The origin of electrooptical sensitivity of glassy materials: crystal motifs in glasses

Abstract

The results of studying electrooptical Kerr sensitivity in heavy metal silicate and phosphate glasses and glass-ceramics are presented. A niobium–lithium-silicate glass demonstrating a record Kerr coefficient (266×10 −16 m/V 2) has been formed. Formation of the transparent glass-ceramics containing electrooptical sodium niobate microcrystals has been studied, and glass-ceramics demonstrating Kerr coefficients higher than 6000×10 −16 m/V 2 have been elaborated. On the base of the effective medium approximation, it is shown that the Kerr coefficient of these glass-ceramics depends on the volume fraction of sodium niobate microcrystals, v c as a linear function of v c(1− v c) −2 A conception of the origin of electrooptical sensitivity of glasses is proposed.

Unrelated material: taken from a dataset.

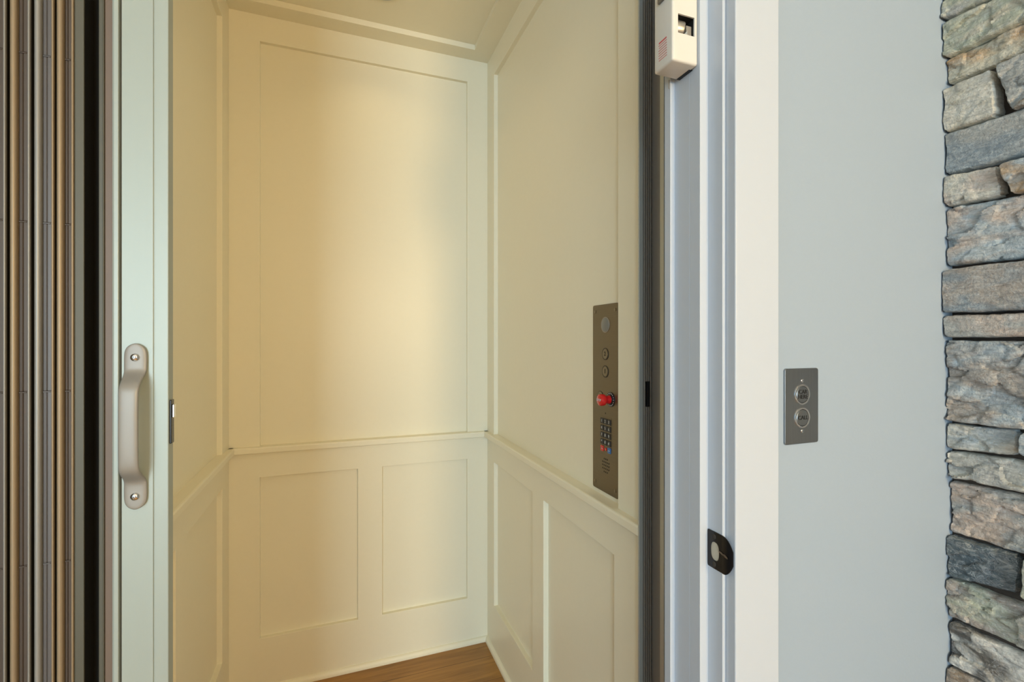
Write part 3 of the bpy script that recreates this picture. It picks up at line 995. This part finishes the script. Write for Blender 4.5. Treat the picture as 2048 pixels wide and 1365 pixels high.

This conception is based on the hypothesis that in glasses there exist regions with exactly crystalline ordering within 2–3 coordination spheres, with these regions having no phase boundaries. These regions are named the crystal motifs (CM). Due to the highly effective mechanism of nuclear polarizability of the electrooptical crystals, the motifs with the symmetry of such crystals are responsible for high permittivity and Kerr sensitivity of the glasses, and they play a role of pre-nuclei while electrooptical glass-ceramics are forming under glass heat treatment. It has been found that synthesized barium-titanate-silicate and niobium–lithium-phosphate glasses demonstrate extremely low Kerr coefficients, and they do not form transparent glass-ceramics with any electrooptical precipitates. This contradicts literature data and is explained by the difference in the conditions of glass synthesis, which are supposed to be responsible for the formation of proper CMs.